In the Aug. 8 primary, Lamborn finished first in a six-candidate Republican field, edging out Jeff Crank, a former top aide to retiring 10-term Republican Rep. Joel Hefley. Lamborn went negative on Crank, with backup assistance from the conservative national group the Club for Growth, which endorsed Lamborn.
There would be no unity rally in the wake of the primary. Lamborn’s campaign so angered Hefley that he has refused to endorse the nominee, and was even reported to have briefly considered backing Democratic nominee Jay Fawcett, a retired Air Force lieutenant colonel who served in the 1990-91 Iraq war.

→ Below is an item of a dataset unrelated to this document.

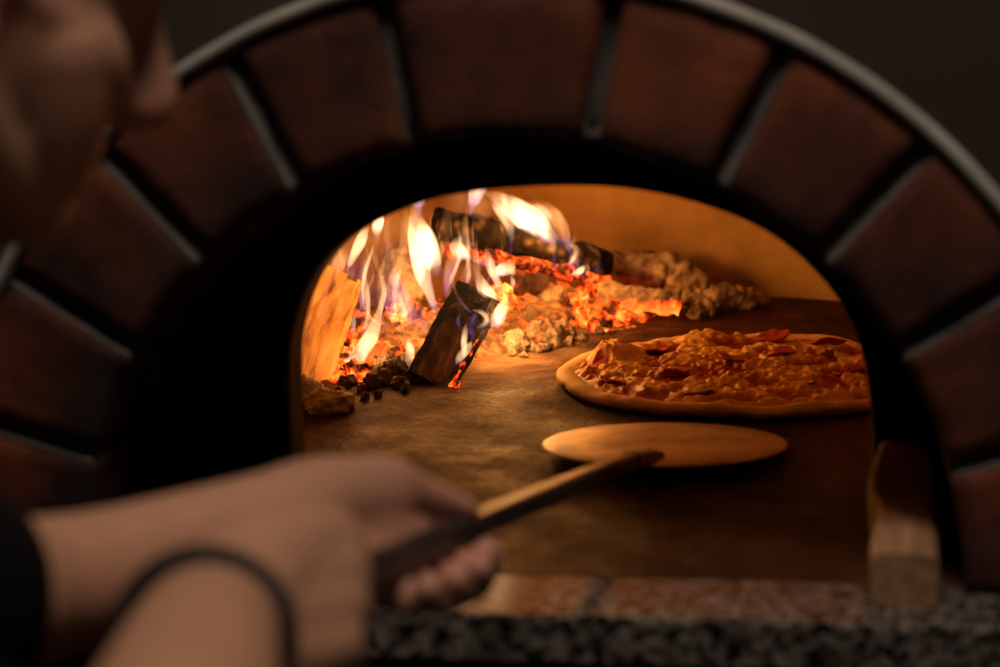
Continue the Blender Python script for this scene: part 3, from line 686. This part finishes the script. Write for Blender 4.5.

Though it is rare for a retiring House member to refuse to endorse his own party’s nominee, it likely will take much more than an irreconciled incumbent to thrust the Democrats into a highly competitive position in the 5th. Along with Bush’s landslide numbers in the district, Hefley took 71 percent in 2004, and received at least 66 percent in each of his 10 House general elections. And Lamborn, despite the hostility he is receiving from some Republican quarters, holds views on issues that are not substantially different from those of the conservative Hefley.
Nonetheless, Democrats have a credible candidate in Fawcett, a graduate of the Air Force Academy, located in Colorado Springs. Pennsylvania Democratic Rep. John P. Murtha — an outspoken critic of the Bush administration’s strategy in the current Iraq war and a possible candidate for majority leader if the Democrats win control of the House this year — recently campaigned for Fawcett.
The pre-primary reports filed with the Federal Election Commission showed that Lamborn had outdone Fawcett in total receipts, $411,000 to $196,000, as of July 19. But because Lamborn had to spent much more on his primary campaign — Fawcett was unopposed for his nomination — they were much closer at the time in remaining cash: $70,000 for the Republican to $65,000 for the Democrat. New figures including activity in the year’s third quarter, which ended Saturday, must be filed by Oct. 15.